The Baseball Codes gets into the unwritten code of baseball.  Why a bench clearing brawl will break out over a seemingly minor offense.  When it’s okay to steal a base and when it isn’t.    I’m not a baseball expert, so I wasn’t familiar with most of the anecdotes and rules.  Now that I’ve read the book, I’m a little more observant when I watch the game.  I won’t say it makes me like baseball, but it makes me pay closer attention during a game. 

WHICH ONE (if you have to choose)?  

If you don’t like baseball, or if you know nothing about baseball, read The Baseball Codes.  

Moneyball is good, but Michael Lewis has made tons of money already off his books, and this one isn’t really his best one, and it looks like the movie (which I haven’t seen) makes it a feel-good story, and this book (as much as I liked it) is not a feel-good story; it’s a stats book, albeit a cool stats book.  And if you don’t like baseball, you definitely don’t want to read a stats book about baseball.  If you don’t like (or appreciate) baseball, you probably want to read the one that explains why fights happen.

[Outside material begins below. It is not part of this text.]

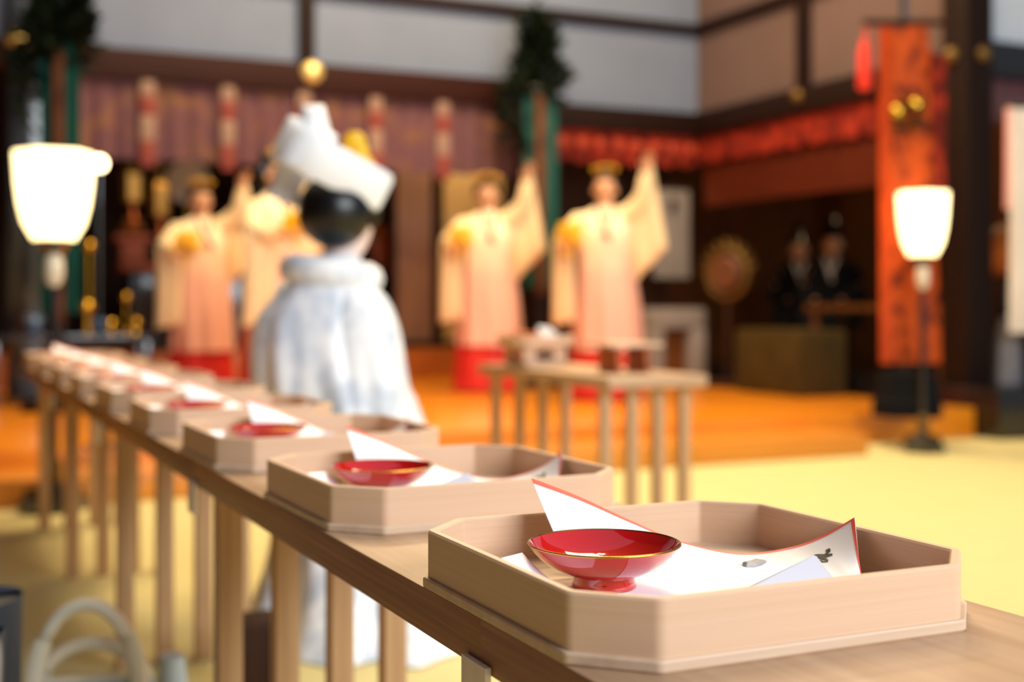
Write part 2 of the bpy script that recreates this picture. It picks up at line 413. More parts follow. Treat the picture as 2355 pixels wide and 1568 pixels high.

And that would be The Baseball Codes.

From → Literary Combat

2 Comments
  1. I think that no one ever read this because you didn’t tag it or give it a category. No one probably knew you wrote it. I hope I haven’t let you down by reading your new post, tracking down, and reading this one. I haven’t read or seen Moneyball, but I heard the movie was interesting. I think the book would bore me.

    While it’s not good for the game itself, I miss a good bench clearing brawl. the Yanks and O’s cleared the benches the other night when the managers started yelling at each other, but no punches were thrown…

  2. I think the same thing about Nicholas Cage movies you do about Brad Pitt. Except I don’t think Cage is a good actor or a cool guy.